Théâtre du Capitole
> 12 novembre

Orlando

Georg Friedrich Haendel
Photos Patrice Nin
La folie de Roland a inspiré maint compositeur depuis la parution en 1516 de l’Orlando furioso de L’Arioste. Haendel en a sans doute réussi la version la plus somptueuse, même si celles de Lully, Vivaldi et Scarlatti ne sont pas dénuées d’intérêt. Zoroastre, à la fois récitant et grand manipulateur, est un vrai pivot de l’intrigue, magistralement interprété par la basse italienne Luigi de Donato. Ses «marionnettes» sont de qualité inégale: le contreténor DQ Lee incarne un Orlando fort et fragile très convaincant avec des exploits vocaux qui lui valent des applaudissements nourris.

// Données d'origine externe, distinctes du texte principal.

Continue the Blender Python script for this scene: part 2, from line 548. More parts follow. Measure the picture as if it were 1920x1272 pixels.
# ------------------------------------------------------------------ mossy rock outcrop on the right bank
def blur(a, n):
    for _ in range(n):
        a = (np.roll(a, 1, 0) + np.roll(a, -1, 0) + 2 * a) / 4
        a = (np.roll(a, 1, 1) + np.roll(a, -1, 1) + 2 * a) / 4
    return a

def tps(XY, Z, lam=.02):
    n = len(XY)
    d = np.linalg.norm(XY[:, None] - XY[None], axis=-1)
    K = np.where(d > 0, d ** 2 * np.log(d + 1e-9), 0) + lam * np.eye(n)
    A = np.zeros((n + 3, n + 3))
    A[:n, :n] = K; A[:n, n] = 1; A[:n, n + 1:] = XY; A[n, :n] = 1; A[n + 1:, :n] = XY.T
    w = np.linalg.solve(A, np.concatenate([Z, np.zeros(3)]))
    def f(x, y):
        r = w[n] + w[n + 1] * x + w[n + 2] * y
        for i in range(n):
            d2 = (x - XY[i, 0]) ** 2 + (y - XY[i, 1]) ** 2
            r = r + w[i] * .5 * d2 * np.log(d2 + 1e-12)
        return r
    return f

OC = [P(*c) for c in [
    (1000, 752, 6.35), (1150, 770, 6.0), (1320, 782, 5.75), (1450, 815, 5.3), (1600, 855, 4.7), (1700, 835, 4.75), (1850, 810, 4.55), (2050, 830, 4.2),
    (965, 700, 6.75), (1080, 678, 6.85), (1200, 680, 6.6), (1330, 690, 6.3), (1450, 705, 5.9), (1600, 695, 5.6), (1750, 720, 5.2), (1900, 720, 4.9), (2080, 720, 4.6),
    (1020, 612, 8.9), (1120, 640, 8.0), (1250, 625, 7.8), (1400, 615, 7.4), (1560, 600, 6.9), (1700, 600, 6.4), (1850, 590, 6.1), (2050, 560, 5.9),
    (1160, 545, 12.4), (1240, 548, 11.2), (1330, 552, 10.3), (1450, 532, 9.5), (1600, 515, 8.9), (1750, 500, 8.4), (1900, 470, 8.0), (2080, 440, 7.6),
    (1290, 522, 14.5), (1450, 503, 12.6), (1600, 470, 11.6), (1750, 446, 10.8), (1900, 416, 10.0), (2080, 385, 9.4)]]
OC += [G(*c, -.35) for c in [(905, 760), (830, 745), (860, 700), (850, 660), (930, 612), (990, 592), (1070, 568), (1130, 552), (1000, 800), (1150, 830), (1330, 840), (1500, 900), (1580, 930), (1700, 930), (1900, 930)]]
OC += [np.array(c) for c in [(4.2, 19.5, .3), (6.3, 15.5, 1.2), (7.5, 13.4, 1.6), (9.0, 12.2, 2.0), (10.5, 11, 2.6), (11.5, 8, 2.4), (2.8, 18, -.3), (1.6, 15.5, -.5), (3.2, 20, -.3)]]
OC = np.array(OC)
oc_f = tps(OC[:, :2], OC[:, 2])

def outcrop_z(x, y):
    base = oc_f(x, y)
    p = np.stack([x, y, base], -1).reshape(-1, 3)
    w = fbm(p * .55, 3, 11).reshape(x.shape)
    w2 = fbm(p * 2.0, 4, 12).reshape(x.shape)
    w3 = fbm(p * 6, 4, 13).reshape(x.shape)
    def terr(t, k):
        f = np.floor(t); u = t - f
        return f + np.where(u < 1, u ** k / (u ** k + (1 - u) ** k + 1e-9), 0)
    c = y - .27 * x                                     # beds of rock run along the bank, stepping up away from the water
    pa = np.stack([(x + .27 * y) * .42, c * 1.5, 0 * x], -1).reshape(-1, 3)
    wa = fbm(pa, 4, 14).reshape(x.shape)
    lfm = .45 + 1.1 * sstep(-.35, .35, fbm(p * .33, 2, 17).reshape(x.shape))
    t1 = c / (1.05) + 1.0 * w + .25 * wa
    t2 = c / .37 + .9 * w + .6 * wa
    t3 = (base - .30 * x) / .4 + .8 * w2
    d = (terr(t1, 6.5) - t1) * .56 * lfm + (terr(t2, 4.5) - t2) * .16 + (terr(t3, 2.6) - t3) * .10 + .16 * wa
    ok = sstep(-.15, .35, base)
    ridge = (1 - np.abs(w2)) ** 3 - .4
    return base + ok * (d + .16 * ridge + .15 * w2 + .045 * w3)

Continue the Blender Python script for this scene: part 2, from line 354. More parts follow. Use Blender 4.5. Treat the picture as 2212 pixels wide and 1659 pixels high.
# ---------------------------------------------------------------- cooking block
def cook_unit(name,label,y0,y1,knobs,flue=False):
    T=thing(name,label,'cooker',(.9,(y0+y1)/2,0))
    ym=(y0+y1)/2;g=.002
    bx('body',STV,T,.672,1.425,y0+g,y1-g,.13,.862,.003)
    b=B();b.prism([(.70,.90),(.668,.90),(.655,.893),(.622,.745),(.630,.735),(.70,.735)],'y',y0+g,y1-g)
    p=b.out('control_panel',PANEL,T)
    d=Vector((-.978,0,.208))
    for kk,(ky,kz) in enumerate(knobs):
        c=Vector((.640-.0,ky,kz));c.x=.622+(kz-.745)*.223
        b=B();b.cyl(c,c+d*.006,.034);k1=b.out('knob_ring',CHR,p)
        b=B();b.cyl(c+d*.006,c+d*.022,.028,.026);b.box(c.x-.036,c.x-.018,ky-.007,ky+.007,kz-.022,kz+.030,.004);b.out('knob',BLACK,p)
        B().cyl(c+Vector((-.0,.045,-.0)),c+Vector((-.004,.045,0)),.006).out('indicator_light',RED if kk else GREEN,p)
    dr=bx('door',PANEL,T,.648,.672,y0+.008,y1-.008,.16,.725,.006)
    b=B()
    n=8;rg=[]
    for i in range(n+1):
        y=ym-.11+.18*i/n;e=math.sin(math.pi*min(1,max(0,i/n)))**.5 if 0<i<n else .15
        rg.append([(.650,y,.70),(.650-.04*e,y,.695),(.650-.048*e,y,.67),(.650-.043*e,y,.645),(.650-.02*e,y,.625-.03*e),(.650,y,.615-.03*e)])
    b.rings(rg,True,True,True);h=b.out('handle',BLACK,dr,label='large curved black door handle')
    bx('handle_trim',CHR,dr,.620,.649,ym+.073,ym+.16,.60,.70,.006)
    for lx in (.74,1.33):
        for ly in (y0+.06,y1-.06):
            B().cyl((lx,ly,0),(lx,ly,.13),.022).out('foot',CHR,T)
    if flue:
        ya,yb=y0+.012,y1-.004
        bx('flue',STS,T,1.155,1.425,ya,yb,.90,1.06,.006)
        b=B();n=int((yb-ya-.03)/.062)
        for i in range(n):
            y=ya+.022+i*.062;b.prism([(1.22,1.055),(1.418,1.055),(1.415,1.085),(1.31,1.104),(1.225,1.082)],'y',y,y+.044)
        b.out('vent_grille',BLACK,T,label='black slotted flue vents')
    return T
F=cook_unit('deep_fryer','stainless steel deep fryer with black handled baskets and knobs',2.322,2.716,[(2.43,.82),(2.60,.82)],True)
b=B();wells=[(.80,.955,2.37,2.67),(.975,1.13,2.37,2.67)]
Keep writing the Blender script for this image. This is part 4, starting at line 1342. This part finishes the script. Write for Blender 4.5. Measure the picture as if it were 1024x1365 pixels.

Adrianan Kucerova, que les Toulousains avaient fort appréciée en 2011 comme Nanette dans Falstaff, offre une prestation remarquable, tout comme la très jeune Sunhae Him qui campe une délicieuse Clorinda, avec un jeu très maîtrisé, plein d’émotion. Le Medoro de Kristina Hammarström, qui avait pourtant été un excellent Daniel dans Belshazzar, m’a laissée en revanche plus sceptique: elle est physiquement empruntée et sa voix ne semble pas à son sommet, ce qui en fait au final un personnage un peu caricatural assez dépourvu de consistance.
Jean-Christophe Spinosi est comme à l’accoutumée enthousiaste et largement enthousiasmant, même si certains effets faciles, notamment de vibrato des cordes, n’ajoutent rien. Son ensemble a comme toujours une cohérence interne précieuse et cette addition de talents donne un résultat global intéressant musicalement, même si ce n’est sûrement pas une sorte de point final dans les interprétations possibles d’Orlando. Satisfaits de l’accueil des Toulousains, les musiciens offrent un charmant triumpho del amor en bis, Orlando feignant avec drôlerie de danser le rock.
La mise en scène et les costumes associent en revanche le meilleur et le pire, les rôles féminins étant plutôt bien servis, les masculins plutôt mal. Pourquoi diable faire de Zoroastre un remake des premiers bolchéviks ou d’Orlando une déclinaison des épigones des dictateurs de Corée du Nord, ce qui de surcroît tombe d’autant plus mal compte tenu de ses origines. Un Médoro tout en blanc, pourquoi pas, mais que le rôle soit tenu par un homme une femme, que son allure soit masculine. Or on est là dans une sorte de reprise pas terrible en blanc de certains vêtements noirs de Saint-Laurent, portables au masculin comme au féminin grâce à la rigueur de leur coupe. Le grand col en fourrure blanche passe mal. Clorinda est dans la ligne des soubrettes mozartiennes qu’elle annonce avec grâce, tandis que Angelica porte avec un certain chic une robe et un chignon très années soixante-dix. Elle en est imperceptiblement ridicule, façon habile d’ironiser sur son comportement peu glorieux dans ses relations amoureuses. Elle ment, se ment à elle-même.
Quant au décor lui-même, il est sans doute inégal. L’idée des rideaux mobiles et colorés qui se superposent en donnant une image qui évoque les soieries d’Asie Centrale est astucieuse, tout comme celle des panneaux mobiles dont l’ombre portée change de couleur. Pour le reste, c’est inconsistant. Les prestations des acolytes de Zoroastre intervenant dans la vie des humains sont bien imaginées: entre danseurs et gymnastes, ils sont les hommes à tout faire du destin et leurs pantomimes dans leurs costumes noirs sont très réussies.
Dans l’ensemble une bonne soirée, avec un souhait: que Jean-Christophe Spinosi qui a un talent fou ne cède pas à la facilité convenue du «toujours pas comme les autres», qui finit par être une posture!

Danielle Anex-Cabanis
Publié le 15/11/2013 à 16:18, mis à jour le 26/01/2019 à 19:35.